El autor de Puigdemont es un exiliado firma estos días ejemplares de su nueva defecación sobre la “mala calidad democrática” de este país. En el caso de que así fuera y no existiese una normalidad política, habría que preguntarse cuál es la preocupación real del vicepresidente del Gobierno sobre la salud del sistema cuando él mismo ataca a los jueces y erosiona la división de poderes, o defiende al dictador venezolano Maduro que reprime las libertades en Venezuela. La ministra portavoz ha intentado disculpar al socio y compañero de gabinete diciendo que sus palabras se enmarcan en la batalla electoral de Cataluña. Pero todos sabemos que la locuacidad de Pablo Iglesias es la misma en cualquier contexto. Además, él siempre está en campaña.

Iglesias no paga el precio de ser un lenguaraz incomprendido, sabe perfectamente que hemos caído en el pánico inmoral de la indiferenciación: de la confusión de todos los criterios. No porque haya leído a Baudrillard, que no lo sé, sino porque le conviene confiar en este tipo de indigencia intelectual para seguir adelante con sus planes destructivos. Si ve que puede arrancar un voto del criptonacionalismo catalán no duda en lanzar un mensaje para captar esa corriente de simpatía.
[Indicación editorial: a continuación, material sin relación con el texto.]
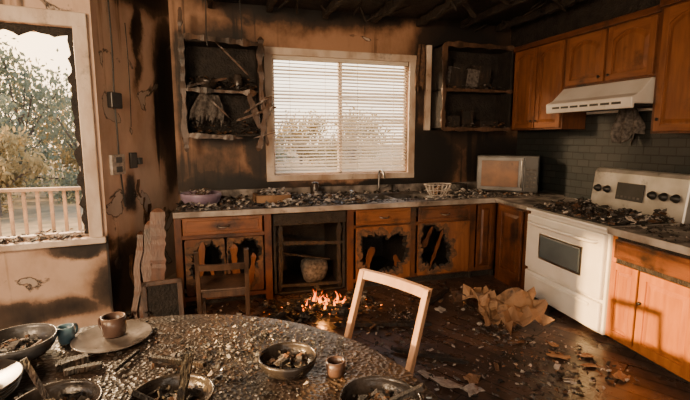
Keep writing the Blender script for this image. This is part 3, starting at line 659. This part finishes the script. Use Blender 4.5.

Puigdemont es indiscutiblemente un prófugo de la justicia pero a él no le cuesta equiparar su peripecia a la de los exiliados republicanos del franquismo. Los presos del procés están en la cárcel por haberse rebelado contra las instituciones y por malversación de fondos públicos, sin embargo los considera reos políticos en vez de políticos condenados por desafiar a la democracia. Puede que no haya una perfección en los medios que emplea Iglesias, teniendo en cuenta además que es el propio vicepresidente del Gobierno el que pone en duda la normalidad democrática, pero tampoco existe confusión en sus burdos fines. Tiene claro su papel de burro de Troya.